Owens, a doctor, public health official and one-time university president, was talking, in the video below, about how we treat people with drug problems, specifically about the current heroin epidemic, as viewed through the lens of the crack epidemic of 30 years ago.

Owens is African American, and like other African Americans, has questions about the heroin crisis and the response to it.

For complex reasons, addiction comes with racial fault lines. Heroin addiction has almost exclusively afflicted whites. The crack epidemic was viewed as predominantly a black problem.

And the current response to the heroin problem has opened old wounds.

In the mid-80s, crack cocaine addiction damaged lives, families and communities.

Society’s response was to fight, to wage a pitched battle in the war on drugs.  Congress passed a law requiring mandatory prison sentences for crack, the drug of choice at the time for hundreds of thousands of urban blacks. 

Fast forward to today and a new drug epidemic.

Heroin and pain pills have been killing people and wasting white lives for more than a decade. The response has been far from perfect. But it has been more measured. Treatment, not jail time, is considered the best approach. Rather than pass a bill to stiffen jail terms, Congress just passed one to improve drug treatment.

The different responses have many African Americans wondering if the different responses were based on race – treatment for the white problem, jail for the black problem.

And it created a question for us. At the beginning of this year, WCPO committed to a long-term project to advocate for solutions to the heroin crisis. To help us, we created an advisory group of doctors, treatment professionals, police and parents. But among our editorial board, questions persisted about the perception of racial disparity. We talked about it and decided to explore it, a topic that is on the minds of many but which has been rarely approached during this epidemic.
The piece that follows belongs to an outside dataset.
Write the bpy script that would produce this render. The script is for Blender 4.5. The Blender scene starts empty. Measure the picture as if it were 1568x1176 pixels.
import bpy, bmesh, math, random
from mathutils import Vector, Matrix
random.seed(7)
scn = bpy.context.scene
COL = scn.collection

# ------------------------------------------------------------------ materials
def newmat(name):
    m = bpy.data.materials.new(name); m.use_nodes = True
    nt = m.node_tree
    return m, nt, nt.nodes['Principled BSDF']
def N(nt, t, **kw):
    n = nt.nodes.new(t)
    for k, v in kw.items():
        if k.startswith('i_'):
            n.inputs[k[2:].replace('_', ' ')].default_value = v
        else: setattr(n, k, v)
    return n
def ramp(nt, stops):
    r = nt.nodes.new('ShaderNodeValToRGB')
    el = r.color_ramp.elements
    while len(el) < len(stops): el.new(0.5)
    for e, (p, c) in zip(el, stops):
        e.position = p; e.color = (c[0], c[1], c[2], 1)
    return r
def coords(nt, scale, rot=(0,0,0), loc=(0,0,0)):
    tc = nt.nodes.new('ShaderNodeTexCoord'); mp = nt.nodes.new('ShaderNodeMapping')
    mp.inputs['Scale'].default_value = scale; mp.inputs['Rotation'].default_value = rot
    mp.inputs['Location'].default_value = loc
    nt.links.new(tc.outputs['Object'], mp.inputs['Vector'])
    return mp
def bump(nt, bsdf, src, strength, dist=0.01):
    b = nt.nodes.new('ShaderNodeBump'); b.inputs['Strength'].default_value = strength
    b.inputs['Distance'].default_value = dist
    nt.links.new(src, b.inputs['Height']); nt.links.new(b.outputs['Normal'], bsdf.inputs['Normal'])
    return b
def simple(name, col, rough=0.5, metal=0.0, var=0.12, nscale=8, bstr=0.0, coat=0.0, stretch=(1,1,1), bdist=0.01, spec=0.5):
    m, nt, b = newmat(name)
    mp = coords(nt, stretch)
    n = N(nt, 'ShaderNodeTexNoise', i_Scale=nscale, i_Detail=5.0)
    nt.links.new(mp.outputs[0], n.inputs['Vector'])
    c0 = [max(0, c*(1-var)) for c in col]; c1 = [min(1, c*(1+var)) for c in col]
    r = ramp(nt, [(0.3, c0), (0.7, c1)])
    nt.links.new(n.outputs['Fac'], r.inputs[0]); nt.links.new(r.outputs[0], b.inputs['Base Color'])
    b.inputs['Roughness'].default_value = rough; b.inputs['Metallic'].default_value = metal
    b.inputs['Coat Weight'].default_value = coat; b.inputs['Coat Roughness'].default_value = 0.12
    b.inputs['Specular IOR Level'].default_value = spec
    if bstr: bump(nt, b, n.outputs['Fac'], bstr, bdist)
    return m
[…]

We talked to African American leaders, thinkers and regular folks. What they had to say was remarkably similar. 

The comments reveal resentment and pain from how black communities were treated. But they also reveal hope that we can do better.

Is race the reason for the different responses to these two epidemics? Maybe. It’s hard to say for sure without getting into the hearts and minds of the architects of our community’s responses. 

One thing is sure: the responses are different. We need to acknowledge that and also acknowledge the resentment and the damage that still lingers from the crack wars.

We still have a long way to go to find the right approaches to addiction. The heroin epidemic is raging worse than ever. How we handle it will help us with the next addiction, which will surely come.

Maybe we changed the way we approach addiction because we learned some things about addiction in the last 30 years. Or maybe race is the reason these two addictions are being treated differently. We don’t have a definitive answer.

But we agreed on one important aspect: all addiction, no matter who it affects, should be treated humanely.